How does "lock cmpxchg" work in assembly?

Question

I came across this old (GCC prior to 4.8.3 -- bug 60272) bug report https://gcc.gnu.org/ml/gcc-bugs/2014-02/msg01951.html . This is fixed now. But I have a question regarding this. I compiled the following code snippet

#include <atomic>
struct Node { Node* next; };
void Push(std::atomic<Node*>& head, Node* node)
{
    node->next = head.load();
    while(!head.compare_exchange_weak(node->next, node))
        ;
}

void Pop(std::atomic<Node*>& head){
    for(;;){
        Node* value=head.exchange(nullptr);
        if(value){
            delete value;
            break;
        }
    }
}

with :

g++ -S -std=c++11 -pthread -O3 test.cc -o test.S

The assembly generated has the following ( I put up only the relevant portion):

.....
  4 .L4:
  5   lock cmpxchgq %rsi, (%rdi)
  6   jne .L6
  7   rep ret
  8   .p2align 4,,10
  9   .p2align 3
 10 .L6:
 11   movq  %rax, (%rsi)
 12   jmp .L4
.....

Here's my question. Let's say this code is running concurrently with 2 threads. for T1, line no 5 gets executed then T1 got interrupted and T2 does something which can potentially pop the queue to completion. When OS re-schedules T1, it'll resume from line 6 , where somebody should ** re-evalute** the condition before executing jne . But if it's not re-evaluated, then that can lead to memory corruption.

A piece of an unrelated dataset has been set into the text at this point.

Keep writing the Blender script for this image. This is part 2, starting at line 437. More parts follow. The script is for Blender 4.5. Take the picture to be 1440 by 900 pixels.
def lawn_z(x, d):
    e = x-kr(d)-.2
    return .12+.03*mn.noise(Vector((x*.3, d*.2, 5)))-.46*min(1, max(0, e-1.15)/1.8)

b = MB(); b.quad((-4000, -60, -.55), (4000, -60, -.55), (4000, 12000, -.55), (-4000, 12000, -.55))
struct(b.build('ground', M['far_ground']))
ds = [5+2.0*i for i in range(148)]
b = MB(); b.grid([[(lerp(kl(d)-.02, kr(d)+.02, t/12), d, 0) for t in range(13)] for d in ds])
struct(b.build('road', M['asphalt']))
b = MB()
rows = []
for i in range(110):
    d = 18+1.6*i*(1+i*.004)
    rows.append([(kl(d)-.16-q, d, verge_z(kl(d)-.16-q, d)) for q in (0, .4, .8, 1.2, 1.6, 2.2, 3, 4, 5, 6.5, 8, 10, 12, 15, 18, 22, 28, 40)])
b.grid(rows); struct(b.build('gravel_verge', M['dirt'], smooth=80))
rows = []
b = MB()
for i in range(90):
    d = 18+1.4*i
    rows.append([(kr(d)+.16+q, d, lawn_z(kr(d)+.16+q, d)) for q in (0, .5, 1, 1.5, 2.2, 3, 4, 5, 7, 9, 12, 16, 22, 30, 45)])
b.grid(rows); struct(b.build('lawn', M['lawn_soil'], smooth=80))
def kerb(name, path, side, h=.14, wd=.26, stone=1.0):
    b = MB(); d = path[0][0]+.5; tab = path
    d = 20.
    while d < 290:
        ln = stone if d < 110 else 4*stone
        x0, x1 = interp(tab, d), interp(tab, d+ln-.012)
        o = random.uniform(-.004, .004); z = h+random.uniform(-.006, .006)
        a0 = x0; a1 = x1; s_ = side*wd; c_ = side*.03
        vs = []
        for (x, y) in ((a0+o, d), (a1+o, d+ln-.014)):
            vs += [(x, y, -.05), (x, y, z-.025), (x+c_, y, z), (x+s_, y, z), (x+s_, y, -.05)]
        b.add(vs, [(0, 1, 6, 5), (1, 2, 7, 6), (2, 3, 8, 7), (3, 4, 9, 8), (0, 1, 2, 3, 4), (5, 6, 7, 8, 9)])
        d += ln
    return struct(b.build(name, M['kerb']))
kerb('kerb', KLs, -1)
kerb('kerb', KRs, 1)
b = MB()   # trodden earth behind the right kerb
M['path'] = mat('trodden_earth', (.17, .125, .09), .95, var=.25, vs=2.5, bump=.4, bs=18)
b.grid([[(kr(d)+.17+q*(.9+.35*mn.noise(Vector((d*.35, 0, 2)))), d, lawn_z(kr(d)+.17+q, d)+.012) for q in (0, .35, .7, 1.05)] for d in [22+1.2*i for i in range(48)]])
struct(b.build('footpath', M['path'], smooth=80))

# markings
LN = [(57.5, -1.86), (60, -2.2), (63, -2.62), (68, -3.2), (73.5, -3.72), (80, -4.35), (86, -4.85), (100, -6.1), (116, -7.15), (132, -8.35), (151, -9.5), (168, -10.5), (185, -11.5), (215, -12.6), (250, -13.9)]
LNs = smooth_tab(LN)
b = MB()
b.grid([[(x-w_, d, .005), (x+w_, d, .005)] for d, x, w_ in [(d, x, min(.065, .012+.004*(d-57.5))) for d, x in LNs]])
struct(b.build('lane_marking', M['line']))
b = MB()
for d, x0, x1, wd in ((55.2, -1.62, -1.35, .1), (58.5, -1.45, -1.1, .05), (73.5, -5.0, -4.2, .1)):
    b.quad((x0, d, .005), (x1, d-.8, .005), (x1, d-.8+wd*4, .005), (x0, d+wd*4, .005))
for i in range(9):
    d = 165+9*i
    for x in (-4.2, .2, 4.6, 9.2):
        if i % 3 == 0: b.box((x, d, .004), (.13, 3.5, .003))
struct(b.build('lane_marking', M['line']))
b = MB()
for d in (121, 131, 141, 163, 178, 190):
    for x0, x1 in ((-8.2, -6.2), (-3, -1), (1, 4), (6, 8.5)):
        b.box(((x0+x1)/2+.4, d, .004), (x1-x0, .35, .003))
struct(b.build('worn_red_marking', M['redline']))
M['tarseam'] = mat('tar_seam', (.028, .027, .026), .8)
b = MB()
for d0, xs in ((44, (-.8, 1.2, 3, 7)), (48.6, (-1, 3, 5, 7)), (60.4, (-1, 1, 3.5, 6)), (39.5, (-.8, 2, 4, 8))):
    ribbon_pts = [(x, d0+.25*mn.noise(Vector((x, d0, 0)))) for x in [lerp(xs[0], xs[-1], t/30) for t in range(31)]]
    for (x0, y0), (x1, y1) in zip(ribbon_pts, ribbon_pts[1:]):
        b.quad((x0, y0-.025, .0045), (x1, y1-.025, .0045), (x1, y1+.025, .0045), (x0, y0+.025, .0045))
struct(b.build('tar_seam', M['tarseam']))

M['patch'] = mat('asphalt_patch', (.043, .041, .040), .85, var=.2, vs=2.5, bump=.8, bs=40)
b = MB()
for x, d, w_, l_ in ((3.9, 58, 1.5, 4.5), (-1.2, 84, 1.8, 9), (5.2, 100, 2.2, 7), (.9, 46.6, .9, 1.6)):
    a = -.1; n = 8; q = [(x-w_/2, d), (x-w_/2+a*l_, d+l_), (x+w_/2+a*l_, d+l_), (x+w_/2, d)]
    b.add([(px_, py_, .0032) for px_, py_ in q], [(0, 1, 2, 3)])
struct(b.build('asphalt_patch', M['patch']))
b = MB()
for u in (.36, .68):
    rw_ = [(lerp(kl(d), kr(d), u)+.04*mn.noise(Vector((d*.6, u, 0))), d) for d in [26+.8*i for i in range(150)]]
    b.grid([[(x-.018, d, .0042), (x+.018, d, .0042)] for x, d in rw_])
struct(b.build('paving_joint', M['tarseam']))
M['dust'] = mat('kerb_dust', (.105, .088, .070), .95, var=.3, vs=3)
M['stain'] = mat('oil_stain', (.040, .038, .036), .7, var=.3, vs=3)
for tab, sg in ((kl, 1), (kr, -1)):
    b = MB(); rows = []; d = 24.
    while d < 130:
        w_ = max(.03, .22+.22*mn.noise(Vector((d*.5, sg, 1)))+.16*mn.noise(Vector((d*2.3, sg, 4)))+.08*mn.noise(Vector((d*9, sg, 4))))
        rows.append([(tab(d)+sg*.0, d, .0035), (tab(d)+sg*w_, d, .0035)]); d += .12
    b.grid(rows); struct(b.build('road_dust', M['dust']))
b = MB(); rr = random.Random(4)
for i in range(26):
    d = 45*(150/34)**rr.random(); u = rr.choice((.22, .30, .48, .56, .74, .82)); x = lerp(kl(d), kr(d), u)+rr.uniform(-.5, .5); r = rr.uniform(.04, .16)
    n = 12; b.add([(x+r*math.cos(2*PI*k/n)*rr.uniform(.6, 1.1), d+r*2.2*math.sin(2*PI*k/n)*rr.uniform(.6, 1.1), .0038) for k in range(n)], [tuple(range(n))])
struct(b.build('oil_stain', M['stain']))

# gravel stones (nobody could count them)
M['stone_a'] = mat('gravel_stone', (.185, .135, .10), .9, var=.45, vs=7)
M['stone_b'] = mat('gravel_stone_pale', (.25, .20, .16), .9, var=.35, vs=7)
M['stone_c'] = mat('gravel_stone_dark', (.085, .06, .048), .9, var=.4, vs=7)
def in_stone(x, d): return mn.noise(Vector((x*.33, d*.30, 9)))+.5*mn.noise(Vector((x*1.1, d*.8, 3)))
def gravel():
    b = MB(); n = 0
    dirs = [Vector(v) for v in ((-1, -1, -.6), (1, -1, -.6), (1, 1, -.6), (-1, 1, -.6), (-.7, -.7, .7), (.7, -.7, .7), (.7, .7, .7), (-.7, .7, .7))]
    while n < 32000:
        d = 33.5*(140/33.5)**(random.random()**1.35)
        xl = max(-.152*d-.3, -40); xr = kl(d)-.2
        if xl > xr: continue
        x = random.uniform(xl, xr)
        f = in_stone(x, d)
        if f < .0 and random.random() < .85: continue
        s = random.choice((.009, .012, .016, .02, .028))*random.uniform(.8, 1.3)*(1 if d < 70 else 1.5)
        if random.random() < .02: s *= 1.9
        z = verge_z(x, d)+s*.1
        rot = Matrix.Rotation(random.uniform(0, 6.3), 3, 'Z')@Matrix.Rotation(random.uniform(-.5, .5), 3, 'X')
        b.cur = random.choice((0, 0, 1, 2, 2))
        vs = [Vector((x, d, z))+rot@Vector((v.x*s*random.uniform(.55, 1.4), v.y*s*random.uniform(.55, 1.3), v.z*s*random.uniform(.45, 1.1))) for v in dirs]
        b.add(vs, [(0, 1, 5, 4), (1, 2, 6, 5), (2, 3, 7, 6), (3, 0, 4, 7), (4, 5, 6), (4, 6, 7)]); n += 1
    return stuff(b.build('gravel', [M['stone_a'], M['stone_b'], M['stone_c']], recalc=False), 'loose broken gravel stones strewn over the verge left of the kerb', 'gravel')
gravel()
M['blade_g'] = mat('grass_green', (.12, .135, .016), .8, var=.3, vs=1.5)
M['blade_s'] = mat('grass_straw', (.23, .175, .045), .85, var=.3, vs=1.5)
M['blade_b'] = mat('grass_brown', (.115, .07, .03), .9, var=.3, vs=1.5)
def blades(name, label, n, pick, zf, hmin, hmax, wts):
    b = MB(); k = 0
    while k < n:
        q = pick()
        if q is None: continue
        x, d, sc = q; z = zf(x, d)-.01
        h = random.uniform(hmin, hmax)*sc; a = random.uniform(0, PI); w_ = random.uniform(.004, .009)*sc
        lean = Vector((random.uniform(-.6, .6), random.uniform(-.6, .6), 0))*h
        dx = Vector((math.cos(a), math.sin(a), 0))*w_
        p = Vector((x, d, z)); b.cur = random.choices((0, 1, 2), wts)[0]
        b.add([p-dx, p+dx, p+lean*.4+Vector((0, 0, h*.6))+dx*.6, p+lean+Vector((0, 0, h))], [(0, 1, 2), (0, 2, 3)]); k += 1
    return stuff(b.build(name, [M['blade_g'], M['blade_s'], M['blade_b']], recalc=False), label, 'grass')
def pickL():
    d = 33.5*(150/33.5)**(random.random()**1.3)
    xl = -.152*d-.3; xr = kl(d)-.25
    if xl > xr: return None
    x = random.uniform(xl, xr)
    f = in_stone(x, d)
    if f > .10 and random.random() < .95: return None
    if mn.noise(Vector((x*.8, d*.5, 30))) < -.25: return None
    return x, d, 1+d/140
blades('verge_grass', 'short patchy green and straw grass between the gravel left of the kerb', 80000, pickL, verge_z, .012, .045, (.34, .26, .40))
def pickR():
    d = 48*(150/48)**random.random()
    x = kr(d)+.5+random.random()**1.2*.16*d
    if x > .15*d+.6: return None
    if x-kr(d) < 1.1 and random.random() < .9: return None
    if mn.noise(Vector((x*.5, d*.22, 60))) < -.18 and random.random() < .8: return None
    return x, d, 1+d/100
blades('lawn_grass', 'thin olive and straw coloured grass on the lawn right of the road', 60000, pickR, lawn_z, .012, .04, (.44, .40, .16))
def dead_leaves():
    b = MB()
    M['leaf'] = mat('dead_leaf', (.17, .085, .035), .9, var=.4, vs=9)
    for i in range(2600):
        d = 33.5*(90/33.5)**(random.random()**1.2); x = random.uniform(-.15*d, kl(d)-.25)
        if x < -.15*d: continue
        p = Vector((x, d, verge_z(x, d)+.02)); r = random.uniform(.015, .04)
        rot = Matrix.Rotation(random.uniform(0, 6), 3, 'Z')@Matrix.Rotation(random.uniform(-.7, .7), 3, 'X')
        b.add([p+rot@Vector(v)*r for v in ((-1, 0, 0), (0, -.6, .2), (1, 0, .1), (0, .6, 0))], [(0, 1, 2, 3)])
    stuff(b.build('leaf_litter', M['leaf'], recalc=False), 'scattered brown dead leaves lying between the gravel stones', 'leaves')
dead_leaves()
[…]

Am I thinking in the right direction?

Answer 1

The cmpxchg instruction will set dst only if it matches eax . Otherwise it will jump to L6 which updates eax and restarts the loop. The lock prefix enables exclusive access to any memory operands of the current instruction. In other words this atomically pushes the node until it's successful. The bug was because they were not checking the results initially.